Gilleran v. Bloomfield Tp.: The Appellate Division held that the Township should not have denied a request for recordings from a building surveillance video camera. But the real importance of this opinion is that the court recognized that law enforcement interests typically support the confidentiality of such recordings. Also, as explained here, the court said that requests for these videos may be invalid under OPRA’s “substantially disrupt[ive]” provision.

North Jersey Media v. Lyndhurst: The Appellate Division held that virtually every record connected with a criminal investigation is confidential under OPRA, including police motor vehicle recordings.

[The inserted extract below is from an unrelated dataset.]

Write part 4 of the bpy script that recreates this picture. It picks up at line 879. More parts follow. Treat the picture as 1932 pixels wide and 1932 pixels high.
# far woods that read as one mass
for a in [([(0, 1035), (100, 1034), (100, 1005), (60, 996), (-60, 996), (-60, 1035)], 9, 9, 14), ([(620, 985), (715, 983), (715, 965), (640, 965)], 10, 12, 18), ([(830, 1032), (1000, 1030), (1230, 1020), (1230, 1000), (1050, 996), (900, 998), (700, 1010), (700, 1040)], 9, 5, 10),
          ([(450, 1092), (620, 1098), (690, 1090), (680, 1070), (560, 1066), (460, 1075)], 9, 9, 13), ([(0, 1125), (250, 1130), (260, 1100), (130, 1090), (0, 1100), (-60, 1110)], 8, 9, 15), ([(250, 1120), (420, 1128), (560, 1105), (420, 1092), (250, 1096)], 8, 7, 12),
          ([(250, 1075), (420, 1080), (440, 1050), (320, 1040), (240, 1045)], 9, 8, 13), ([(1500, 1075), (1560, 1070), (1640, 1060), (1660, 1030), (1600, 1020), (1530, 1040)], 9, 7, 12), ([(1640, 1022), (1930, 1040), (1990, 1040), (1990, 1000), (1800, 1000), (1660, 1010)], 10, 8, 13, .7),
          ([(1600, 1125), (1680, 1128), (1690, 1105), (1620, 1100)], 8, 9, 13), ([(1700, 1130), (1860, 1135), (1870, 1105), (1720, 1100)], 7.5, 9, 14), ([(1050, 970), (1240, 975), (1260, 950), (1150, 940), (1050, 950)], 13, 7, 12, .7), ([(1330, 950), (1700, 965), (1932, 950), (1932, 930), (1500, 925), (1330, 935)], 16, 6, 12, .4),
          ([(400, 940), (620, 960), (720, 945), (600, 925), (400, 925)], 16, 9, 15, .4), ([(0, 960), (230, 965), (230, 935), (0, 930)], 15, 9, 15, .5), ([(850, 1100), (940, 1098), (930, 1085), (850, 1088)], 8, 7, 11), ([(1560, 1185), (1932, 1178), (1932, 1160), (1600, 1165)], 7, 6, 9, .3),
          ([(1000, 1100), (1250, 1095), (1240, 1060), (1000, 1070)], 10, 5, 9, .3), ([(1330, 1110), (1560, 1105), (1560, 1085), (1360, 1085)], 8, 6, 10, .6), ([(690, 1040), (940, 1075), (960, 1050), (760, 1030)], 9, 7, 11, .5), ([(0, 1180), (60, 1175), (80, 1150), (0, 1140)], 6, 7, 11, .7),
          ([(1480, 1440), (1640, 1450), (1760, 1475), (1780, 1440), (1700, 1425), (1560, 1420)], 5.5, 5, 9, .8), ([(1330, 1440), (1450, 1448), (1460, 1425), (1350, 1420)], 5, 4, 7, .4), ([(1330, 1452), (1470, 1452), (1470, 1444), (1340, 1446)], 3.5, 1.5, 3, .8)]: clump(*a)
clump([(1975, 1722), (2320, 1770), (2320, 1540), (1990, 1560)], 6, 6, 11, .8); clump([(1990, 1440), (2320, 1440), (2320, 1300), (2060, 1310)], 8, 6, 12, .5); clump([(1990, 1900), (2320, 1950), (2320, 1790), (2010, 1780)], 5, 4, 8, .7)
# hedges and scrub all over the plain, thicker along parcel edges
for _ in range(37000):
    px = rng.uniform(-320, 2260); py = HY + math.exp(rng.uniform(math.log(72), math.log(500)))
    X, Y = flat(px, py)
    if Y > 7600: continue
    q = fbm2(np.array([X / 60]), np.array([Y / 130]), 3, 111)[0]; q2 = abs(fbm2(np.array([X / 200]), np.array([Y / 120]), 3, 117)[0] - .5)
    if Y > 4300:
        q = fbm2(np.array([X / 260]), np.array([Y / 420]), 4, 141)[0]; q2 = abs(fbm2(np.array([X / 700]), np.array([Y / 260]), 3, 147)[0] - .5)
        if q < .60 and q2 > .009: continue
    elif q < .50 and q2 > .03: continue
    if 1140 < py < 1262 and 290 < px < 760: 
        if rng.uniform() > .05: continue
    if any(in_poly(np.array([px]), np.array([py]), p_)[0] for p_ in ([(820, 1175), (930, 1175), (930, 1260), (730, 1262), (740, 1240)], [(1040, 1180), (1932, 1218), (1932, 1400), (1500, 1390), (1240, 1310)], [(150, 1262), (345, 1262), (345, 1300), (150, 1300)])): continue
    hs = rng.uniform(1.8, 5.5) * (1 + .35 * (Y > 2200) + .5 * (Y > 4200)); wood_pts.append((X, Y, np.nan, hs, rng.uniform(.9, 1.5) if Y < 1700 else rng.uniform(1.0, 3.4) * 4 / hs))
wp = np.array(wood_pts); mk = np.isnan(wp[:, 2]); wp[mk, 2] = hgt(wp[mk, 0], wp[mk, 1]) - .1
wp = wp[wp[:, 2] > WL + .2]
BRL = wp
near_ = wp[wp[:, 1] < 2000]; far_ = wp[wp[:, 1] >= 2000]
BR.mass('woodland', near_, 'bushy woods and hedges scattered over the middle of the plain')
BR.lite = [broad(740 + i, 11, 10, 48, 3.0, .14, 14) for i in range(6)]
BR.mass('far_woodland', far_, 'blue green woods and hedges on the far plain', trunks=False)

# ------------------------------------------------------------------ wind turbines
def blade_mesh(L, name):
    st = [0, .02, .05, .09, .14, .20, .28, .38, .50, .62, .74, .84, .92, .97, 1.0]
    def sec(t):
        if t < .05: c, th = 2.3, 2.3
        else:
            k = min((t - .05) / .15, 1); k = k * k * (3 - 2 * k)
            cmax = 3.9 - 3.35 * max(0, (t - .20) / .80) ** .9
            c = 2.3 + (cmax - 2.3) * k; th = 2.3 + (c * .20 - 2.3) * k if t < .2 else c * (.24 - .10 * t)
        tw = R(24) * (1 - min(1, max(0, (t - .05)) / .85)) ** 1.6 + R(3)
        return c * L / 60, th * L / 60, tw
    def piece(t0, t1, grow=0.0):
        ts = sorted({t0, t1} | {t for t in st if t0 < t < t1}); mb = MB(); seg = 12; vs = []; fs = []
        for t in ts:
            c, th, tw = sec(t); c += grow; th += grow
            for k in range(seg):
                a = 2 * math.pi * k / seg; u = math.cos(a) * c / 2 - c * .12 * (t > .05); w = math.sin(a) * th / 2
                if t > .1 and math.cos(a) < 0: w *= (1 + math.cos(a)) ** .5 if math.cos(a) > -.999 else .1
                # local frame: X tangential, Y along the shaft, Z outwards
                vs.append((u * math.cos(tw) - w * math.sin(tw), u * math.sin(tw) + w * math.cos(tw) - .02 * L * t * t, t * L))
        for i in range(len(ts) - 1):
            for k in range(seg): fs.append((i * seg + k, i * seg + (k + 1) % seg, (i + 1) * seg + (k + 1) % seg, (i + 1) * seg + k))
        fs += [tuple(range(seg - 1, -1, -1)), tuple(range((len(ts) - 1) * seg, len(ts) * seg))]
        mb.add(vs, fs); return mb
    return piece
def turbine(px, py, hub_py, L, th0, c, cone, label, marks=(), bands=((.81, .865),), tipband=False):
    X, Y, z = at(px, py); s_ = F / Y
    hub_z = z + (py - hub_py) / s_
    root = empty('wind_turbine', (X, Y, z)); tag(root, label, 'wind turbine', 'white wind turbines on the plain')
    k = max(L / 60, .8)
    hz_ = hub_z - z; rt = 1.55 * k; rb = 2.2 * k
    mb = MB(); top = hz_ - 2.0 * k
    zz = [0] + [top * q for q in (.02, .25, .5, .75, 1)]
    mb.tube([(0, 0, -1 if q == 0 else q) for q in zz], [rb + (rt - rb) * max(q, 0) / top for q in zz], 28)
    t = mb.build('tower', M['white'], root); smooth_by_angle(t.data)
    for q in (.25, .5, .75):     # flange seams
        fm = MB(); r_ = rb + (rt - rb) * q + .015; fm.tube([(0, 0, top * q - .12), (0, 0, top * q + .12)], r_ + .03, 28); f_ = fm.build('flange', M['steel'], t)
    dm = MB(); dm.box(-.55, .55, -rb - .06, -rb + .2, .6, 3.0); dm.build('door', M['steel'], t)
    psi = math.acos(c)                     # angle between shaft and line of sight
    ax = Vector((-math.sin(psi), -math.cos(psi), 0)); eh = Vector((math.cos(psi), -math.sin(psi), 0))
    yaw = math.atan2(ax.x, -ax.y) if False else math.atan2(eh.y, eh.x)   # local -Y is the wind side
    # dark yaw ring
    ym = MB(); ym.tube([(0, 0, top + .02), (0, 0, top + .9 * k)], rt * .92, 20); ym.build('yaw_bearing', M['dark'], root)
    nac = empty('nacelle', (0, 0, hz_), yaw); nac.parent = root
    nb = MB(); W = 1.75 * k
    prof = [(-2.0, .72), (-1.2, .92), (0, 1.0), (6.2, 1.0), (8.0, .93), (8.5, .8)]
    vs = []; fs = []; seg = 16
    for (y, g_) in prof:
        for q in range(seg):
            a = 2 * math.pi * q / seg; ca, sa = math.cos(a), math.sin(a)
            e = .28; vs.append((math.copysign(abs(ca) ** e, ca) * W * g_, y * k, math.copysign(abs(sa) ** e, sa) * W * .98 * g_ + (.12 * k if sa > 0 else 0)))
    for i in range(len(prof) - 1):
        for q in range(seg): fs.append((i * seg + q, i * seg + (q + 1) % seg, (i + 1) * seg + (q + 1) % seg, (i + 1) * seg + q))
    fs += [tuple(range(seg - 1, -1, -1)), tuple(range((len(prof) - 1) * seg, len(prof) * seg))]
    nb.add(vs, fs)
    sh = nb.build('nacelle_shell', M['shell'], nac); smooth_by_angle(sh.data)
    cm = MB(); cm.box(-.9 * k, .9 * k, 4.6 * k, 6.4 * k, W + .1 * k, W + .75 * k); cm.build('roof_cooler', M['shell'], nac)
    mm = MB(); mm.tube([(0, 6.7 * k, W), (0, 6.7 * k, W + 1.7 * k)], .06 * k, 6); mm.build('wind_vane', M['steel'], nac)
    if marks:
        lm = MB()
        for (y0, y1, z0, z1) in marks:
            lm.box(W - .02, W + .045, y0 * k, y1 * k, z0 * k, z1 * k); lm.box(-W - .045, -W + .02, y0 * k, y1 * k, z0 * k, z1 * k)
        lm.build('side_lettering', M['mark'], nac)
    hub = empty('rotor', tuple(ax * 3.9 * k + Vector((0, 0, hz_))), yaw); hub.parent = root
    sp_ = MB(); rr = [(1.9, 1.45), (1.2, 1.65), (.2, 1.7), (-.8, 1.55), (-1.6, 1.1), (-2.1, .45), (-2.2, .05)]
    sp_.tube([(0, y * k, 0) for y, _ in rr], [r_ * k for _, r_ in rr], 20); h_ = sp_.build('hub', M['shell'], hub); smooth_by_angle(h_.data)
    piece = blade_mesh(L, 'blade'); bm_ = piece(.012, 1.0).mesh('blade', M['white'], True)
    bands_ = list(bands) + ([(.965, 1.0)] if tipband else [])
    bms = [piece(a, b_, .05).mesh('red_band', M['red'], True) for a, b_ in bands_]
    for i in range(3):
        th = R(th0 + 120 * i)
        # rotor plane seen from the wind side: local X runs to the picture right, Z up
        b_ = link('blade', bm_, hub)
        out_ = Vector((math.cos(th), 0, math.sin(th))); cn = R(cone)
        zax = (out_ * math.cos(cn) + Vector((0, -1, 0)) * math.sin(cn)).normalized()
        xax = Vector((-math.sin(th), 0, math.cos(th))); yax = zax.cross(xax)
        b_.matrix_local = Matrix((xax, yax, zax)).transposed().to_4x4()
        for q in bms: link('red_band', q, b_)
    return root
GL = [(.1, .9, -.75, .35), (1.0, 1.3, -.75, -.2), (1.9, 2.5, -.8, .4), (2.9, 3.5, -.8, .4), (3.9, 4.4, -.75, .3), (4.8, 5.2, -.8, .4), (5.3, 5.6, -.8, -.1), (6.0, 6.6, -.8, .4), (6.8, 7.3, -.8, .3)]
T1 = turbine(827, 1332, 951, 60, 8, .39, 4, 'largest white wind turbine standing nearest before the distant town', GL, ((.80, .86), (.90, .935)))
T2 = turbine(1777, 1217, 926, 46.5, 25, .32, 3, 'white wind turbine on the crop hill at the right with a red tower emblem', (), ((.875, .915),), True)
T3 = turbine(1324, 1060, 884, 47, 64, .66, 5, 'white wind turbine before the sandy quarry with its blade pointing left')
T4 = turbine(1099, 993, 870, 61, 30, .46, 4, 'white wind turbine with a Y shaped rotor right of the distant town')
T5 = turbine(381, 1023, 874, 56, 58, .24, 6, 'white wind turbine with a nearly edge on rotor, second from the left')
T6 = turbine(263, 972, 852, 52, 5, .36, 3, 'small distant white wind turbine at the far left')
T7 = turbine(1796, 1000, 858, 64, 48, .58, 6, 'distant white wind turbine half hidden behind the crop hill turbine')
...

Other published appellate opinions:

A.A. v. Gramiccioni: The Appellate Division held, for the first time, that neither OPRA nor any other law authorizes an OPRA requestor to file an anonymous court complaint. The opinion also contains an analysis of the requirement that OPRA complaints must be verified in accordance with court rules.

Lagerkvist v. Office of the Governor: This is the Appellate Division’s most recent explanation of what constitutes an invalid research request. In addition, for the first time, the court expressly held that OPRA does not require a records custodian to work with the requestor to turn an invalid request into a proper request that will result in providing the information sought by the requestor.

Matter of the NJ Firemen’s Ass’n Obligation to Provide Relief Applications: In another case of first impression in New Jersey, the Appellate Division held that a custodian may not file a declaratory judgment action against a requestor concerning whether records may be withheld.

In addition to the above published opinions, the Appellate Division issued several unpublished OPRA opinions that are useful and important, even though they are not considered precedential.

-In NJ 2d Amendment Soc. v. State Police, the Appellate Division upheld the validity of a regulation adopted by the Department of Law and Public Safety which exempts from disclosure under OPRA any information that may reveal the duty assignment of a law enforcement officer.

Academy Express v. Rutgers: The appellate court rejected an argument often raised by requestors and ruled that a custodian is not obligated to give a detailed description of the records that are withheld in the response to the OPRA request. In addition, the court stated that an OPRA complaint cannot be brought as part of a complaint asserting non-OPRA claims. It also reaffirmed the rule that a request for all correspondence concerning a topic is invalid.

Shipyard Associates v. Hoboken contains a cogent description of the law governing what constitutes an invalid OPRA request.

The GRC issued two particularly significant decisions.

-In Schultz v. State Police, the GRC determined that autopsy reports are not covered by OPRA’s exemption for criminal investigatory records. This question has never been addressed by the New Jersey courts.

-The GRC also decided another issue yet to be addressed by the courts–whether OPRA covers text messages. As discussed here, it determined that texts fall under the statute’s definition of a “government record,” as information that is stored or maintained electronically. The GRC said that texts are “fundamentally similar” to emails, because they are electronic communications.

Court Confirms That An OPRA Custodian Is Not A Reference Librarian

In its recent opinion in Lagerkvist v. Office of the Governor, the Appellate Division rejected the notion that a records custodian is required to work with the requestor to turn an invalid request into a proper request that will result in providing the information sought by the requestor.

The courts have long held that OPRA does not permit overbroad requests that require the custodian to perform research. The request in Lagerkvist was denied for this reason. On appeal, the requestor argued that if the custodian rejects a request as overbroad, the statute obligates him to work with the requestor to refashion the request into one that properly asks for specific, identifiable records. Under this interpretation of OPRA, the task of a custodian is to be like a reference librarian, and make suggestions that will aid a requestor’s research project.

The Appellate Division firmly rejected this position. The court stated that OPRA contains no such requirement. The statute spells out the custodian’s duties in N.J.S.A. 47:1A-5g, and nothing there indicates that the custodian must assist the requestor with his research. The statute limits the custodian’s duties to finding and releasing the specific records requested. Quoting a 2014 Appellate Division opinion, the court emphasized that there is “no legal basis to expand the custodian’s role beyond what the Legislature specifically described in N.J.S.A. 47:1A-5g.”

The court’s refusal to add a new duty to the custodian’s obligations is crucial, in view of the heavy workload already shouldered by custodians in dealing with the high volume of valid OPRA requests.